Es nuestro deber “perfeccionar la santificación en el temor de Dios” (2 Cor.7:1), y “crecer en la gracia” (2 Ped.3:18). Sin embargo, estos deberes no pueden ser cumplidos sin la mortificación diaria del pecado. El pecado se opone con toda su fuerza contra cada acto de santidad y contra cada grado de gracia que alcanzamos. Nadie debería pensar que puede progresar en la santidad, sin la disciplina cotidiana de negarse a gratificar los deseos pecaminosos del corazón. Lector, usted siempre tendrá la oposición de estos deseos pecaminosos y siempre debe mantener la firme determinación de matarlos. Si ésta no es su determinación, entonces usted está en paz con el pecado y no está progresando en la santidad.
Antes de continuar con el siguiente capítulo de este estudio, será de ayuda hacer dos cosas:
Primero, resumiremos el punto principal que hemos estado tratando en este capítulo. Esto es, aunque la muerte del creyente al pecado fue comprada y asegurada por la muerte de Cristo en su lugar (vea Rom.6:2), sin embargo, la mortificación del pecado sigue siendo todavía el deber cotidiano del creyente. Aunque hemos recibido la promesa de una victoria completa cuando fuimos convertidos al principio, (a través de la convicción de pecado, humillación por pecado y la implantación de un nuevo principio de vida que es opuesto y destructivo para el pecado) el pecado permanece en el creyente. El pecado es activo en todos los creyentes, aún en los mejores creyentes mientras que vivan en este mundo. Por lo tanto, la mortificación continua, día tras día, es esencial a lo largo de toda su vida.

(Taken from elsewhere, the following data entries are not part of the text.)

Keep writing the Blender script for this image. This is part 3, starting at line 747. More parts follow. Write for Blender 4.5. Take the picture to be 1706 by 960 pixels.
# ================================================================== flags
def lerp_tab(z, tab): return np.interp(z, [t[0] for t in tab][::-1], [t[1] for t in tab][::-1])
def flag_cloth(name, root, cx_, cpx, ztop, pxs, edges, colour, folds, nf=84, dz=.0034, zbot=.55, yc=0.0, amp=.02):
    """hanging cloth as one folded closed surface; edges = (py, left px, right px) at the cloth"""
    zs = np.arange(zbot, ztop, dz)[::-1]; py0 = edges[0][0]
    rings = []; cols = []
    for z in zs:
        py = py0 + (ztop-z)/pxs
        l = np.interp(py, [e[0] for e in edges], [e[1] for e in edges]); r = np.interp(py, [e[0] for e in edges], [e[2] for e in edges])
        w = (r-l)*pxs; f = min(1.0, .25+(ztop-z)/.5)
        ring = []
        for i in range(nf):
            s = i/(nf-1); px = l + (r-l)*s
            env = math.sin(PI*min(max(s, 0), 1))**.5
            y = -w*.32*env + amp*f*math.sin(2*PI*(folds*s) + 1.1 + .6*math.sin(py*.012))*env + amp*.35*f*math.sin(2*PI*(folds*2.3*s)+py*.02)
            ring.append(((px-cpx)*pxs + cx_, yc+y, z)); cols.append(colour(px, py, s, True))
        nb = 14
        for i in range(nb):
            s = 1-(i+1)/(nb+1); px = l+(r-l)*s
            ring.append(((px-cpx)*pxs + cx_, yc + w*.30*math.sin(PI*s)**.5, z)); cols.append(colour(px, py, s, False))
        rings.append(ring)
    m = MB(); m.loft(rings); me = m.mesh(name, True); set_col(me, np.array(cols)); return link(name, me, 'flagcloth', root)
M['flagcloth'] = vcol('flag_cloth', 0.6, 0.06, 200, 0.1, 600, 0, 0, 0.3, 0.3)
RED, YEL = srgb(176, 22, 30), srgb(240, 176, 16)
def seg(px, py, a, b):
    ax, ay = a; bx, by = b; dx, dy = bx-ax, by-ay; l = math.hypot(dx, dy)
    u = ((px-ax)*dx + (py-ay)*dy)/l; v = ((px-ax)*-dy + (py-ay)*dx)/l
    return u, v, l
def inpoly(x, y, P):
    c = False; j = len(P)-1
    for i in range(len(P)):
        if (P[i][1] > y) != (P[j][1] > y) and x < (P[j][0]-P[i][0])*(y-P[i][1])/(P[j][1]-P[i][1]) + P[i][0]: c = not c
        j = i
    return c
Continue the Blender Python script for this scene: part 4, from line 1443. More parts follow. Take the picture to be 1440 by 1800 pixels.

Segundo, señalaremos dos males que enfrentan a cada creyente que no mortifica sus pecados. El primer mal afecta a los creyentes y el segundo afecta a otros:
a) El creyente: El mal de no tomar en serio el pecado. Una persona puede hablar acerca del pecado y decir que es algo muy malo; no obstante, si esa persona no mortifica diariamente su propio pecado, quiere decir que no lo está tomando en serio. La causa principal de la falta de mortificación del pecado es que el pecado sigue adelante sin que la persona se percate de ello. Alguien que sostiene la idea de que la gracia y la misericordia divinas le permiten pasar por alto sus pecados cotidianos, está muy cerca de convertir la gracia de Dios en un pretexto para pecar, y de ser endurecido por el engaño del pecado. No hay una evidencia más grande de un corazón falso y podrido que esto. Lector, tenga cuidado de tal rebelión. Esto solamente puede conducirle al debilitamiento de su fortaleza espiritual, si no es que a algo peor: la apostasía y el infierno. La sangre de Cristo es para purificarnos (1 Jn.1:7; Tit.2:14), no para consolarnos en una vida de pecado. La exaltación de Cristo debería conducirnos al arrepentimiento (Hech.5:31) y la gracia de Dios debe enseñarnos a decir "no" a la impiedad (Tit.2:11-12). La Biblia habla de personas que abandonan la iglesia porque nunca pertenecieron realmente a ella (1 Jn.2:19). La forma en que esto ocurre a muchas de estas personas es más o menos como sigue:
Ellas estaban bajo convicción por algún tiempo y esto les condujo a hacer ciertas obras y a profesar la fe en Cristo. Ellos “se apartaron de las contaminaciones del mundo por el conocimiento del Señor y Salvador Jesucristo” (2 Ped.2:20). Pero, después de que conocieron el evangelio se cansaron de sus deberes espirituales. Puesto que sus corazones nunca habían sido realmente cambiados, ellos se permitieron a sí mismos descuidar varios aspectos de la enseñanza bíblica acerca de la gracia. Una vez que este mal hubo atrapado sus corazones, fue solamente cuestión de tiempo hasta que se hundieron en el camino que conduce al infierno. (Es decir, se convirtieron en apóstatas.)
b) Otras personas: Una persona que no mortifica en sí misma el pecado puede ser preservada de caer abiertamente en la apostasía, y no obstante al mismo tiempo ejercer una influencia doble sobre otras personas:
1. Una influencia que endurece a otros. Cuando los inconversos pueden ver tan poca diferencia entre sus propias vidas y la de una persona que profesa el cristianismo pero que no mortifica sus pecados, entonces no ven ninguna necesidad de ser convertidos. Ellos observan el celo religioso de dicha persona, pero también observan su impaciencia con aquellos con quienes no está de acuerdo. Ellos observan sus muchas inconsistencias. Ellos ven que en algunas cosas se separa del mundo, pero se fijan más en su egoísmo y su falta de esfuerzo para ayudar a otros. Ellos escuchan su conversación espiritual y sus reclamos de tener comunión con Dios; pero todo es contradicho por su conformidad a los caminos del mundo. Ellos escuchan su jactancia de que sus pecados han sido perdonados, pero también se fijan en su falla de no perdonar a otros. Entonces, observando la pobre calidad de vida de tal persona, se endurecen en sus corazones contra el cristianismo y concluyen que sus vidas son tan buenas como las de cualquier “creyente”.
2. Una influencia que engaña a otros. Otros pueden tomar a tal persona como un ejemplo de un cristiano y asumir que, debido a que pueden imitar su ejemplo o mejorarlo, por lo tanto ellos también podrían considerarse como cristianos. En esta forma tales personas son engañadas y piensan que son cristianos cuando en realidad no poseen la vida eterna.